* [Work instructions]:
In this exercise, return the whole listing exactly, excluding any images.

* [Data provided]:
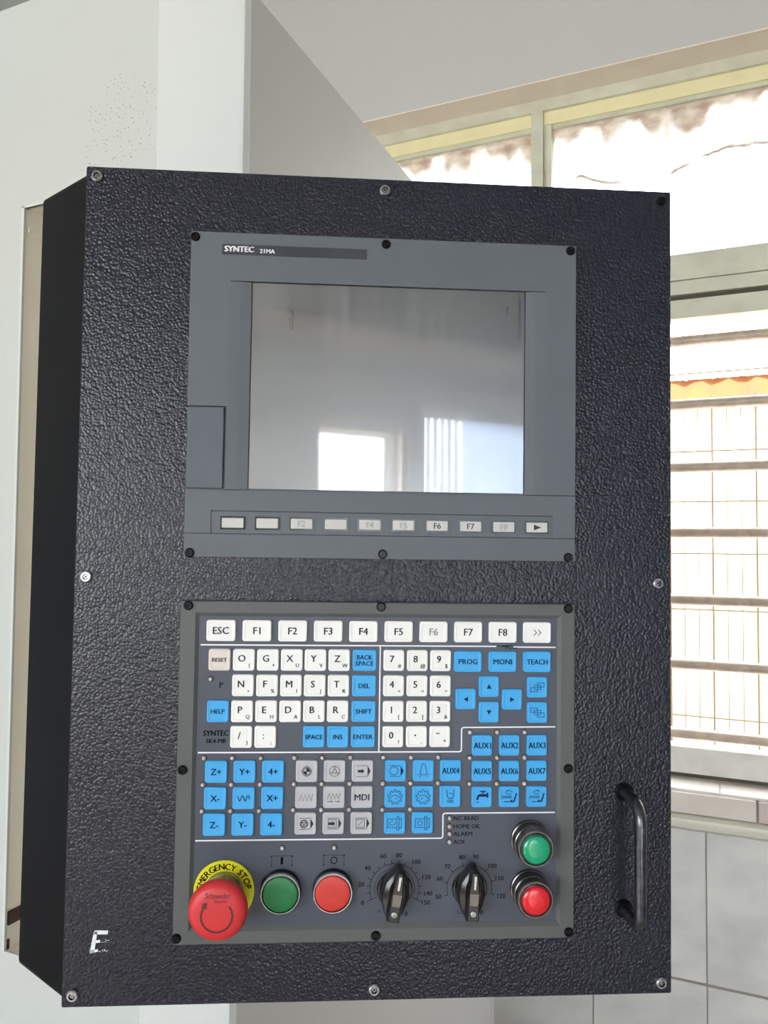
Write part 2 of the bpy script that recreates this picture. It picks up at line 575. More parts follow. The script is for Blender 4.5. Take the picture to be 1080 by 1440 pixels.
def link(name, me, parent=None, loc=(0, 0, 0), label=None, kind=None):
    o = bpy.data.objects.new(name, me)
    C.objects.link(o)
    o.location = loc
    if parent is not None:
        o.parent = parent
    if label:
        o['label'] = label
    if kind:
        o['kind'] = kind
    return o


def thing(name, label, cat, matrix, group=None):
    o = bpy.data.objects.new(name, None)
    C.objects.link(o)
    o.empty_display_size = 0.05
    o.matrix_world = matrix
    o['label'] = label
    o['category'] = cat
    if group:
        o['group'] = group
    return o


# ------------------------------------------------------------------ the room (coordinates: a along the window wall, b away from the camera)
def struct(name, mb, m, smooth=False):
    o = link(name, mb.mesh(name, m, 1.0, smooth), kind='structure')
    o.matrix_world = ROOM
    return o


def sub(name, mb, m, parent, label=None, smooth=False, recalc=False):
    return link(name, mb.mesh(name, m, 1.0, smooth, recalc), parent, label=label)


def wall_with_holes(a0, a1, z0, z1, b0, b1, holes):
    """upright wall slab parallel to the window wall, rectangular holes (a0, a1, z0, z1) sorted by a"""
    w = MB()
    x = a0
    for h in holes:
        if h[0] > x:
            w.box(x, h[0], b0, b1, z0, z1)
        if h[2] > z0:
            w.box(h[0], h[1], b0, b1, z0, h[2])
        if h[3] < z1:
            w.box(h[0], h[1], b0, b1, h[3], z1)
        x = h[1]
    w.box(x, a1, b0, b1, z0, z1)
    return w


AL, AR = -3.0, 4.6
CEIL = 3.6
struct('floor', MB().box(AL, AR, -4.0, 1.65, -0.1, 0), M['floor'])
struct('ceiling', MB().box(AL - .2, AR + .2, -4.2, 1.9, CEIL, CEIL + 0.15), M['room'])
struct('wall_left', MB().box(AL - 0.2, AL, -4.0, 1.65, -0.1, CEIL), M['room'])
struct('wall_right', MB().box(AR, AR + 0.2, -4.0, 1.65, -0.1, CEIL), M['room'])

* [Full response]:
Write part 2 of the bpy script that recreates this picture. It picks up at line 575. More parts follow. The script is for Blender 4.5. Take the picture to be 1080 by 1440 pixels.
def link(name, me, parent=None, loc=(0, 0, 0), label=None, kind=None):
    o = bpy.data.objects.new(name, me)
    C.objects.link(o)
    o.location = loc
    if parent is not None:
        o.parent = parent
    if label:
        o['label'] = label
    if kind:
        o['kind'] = kind
    return o


def thing(name, label, cat, matrix, group=None):
    o = bpy.data.objects.new(name, None)
    C.objects.link(o)
    o.empty_display_size = 0.05
    o.matrix_world = matrix
    o['label'] = label
    o['category'] = cat
    if group:
        o['group'] = group
    return o


# ------------------------------------------------------------------ the room (coordinates: a along the window wall, b away from the camera)
def struct(name, mb, m, smooth=False):
    o = link(name, mb.mesh(name, m, 1.0, smooth), kind='structure')
    o.matrix_world = ROOM
    return o


def sub(name, mb, m, parent, label=None, smooth=False, recalc=False):
    return link(name, mb.mesh(name, m, 1.0, smooth, recalc), parent, label=label)


def wall_with_holes(a0, a1, z0, z1, b0, b1, holes):
    """upright wall slab parallel to the window wall, rectangular holes (a0, a1, z0, z1) sorted by a"""
    w = MB()
    x = a0
    for h in holes:
        if h[0] > x:
            w.box(x, h[0], b0, b1, z0, z1)
        if h[2] > z0:
            w.box(h[0], h[1], b0, b1, z0, h[2])
        if h[3] < z1:
            w.box(h[0], h[1], b0, b1, h[3], z1)
        x = h[1]
    w.box(x, a1, b0, b1, z0, z1)
    return w


AL, AR = -3.0, 4.6
CEIL = 3.6
struct('floor', MB().box(AL, AR, -4.0, 1.65, -0.1, 0), M['floor'])
struct('ceiling', MB().box(AL - .2, AR + .2, -4.2, 1.9, CEIL, CEIL + 0.15), M['room'])
struct('wall_left', MB().box(AL - 0.2, AL, -4.0, 1.65, -0.1, CEIL), M['room'])
struct('wall_right', MB().box(AR, AR + 0.2, -4.0, 1.65, -0.1, CEIL), M['room'])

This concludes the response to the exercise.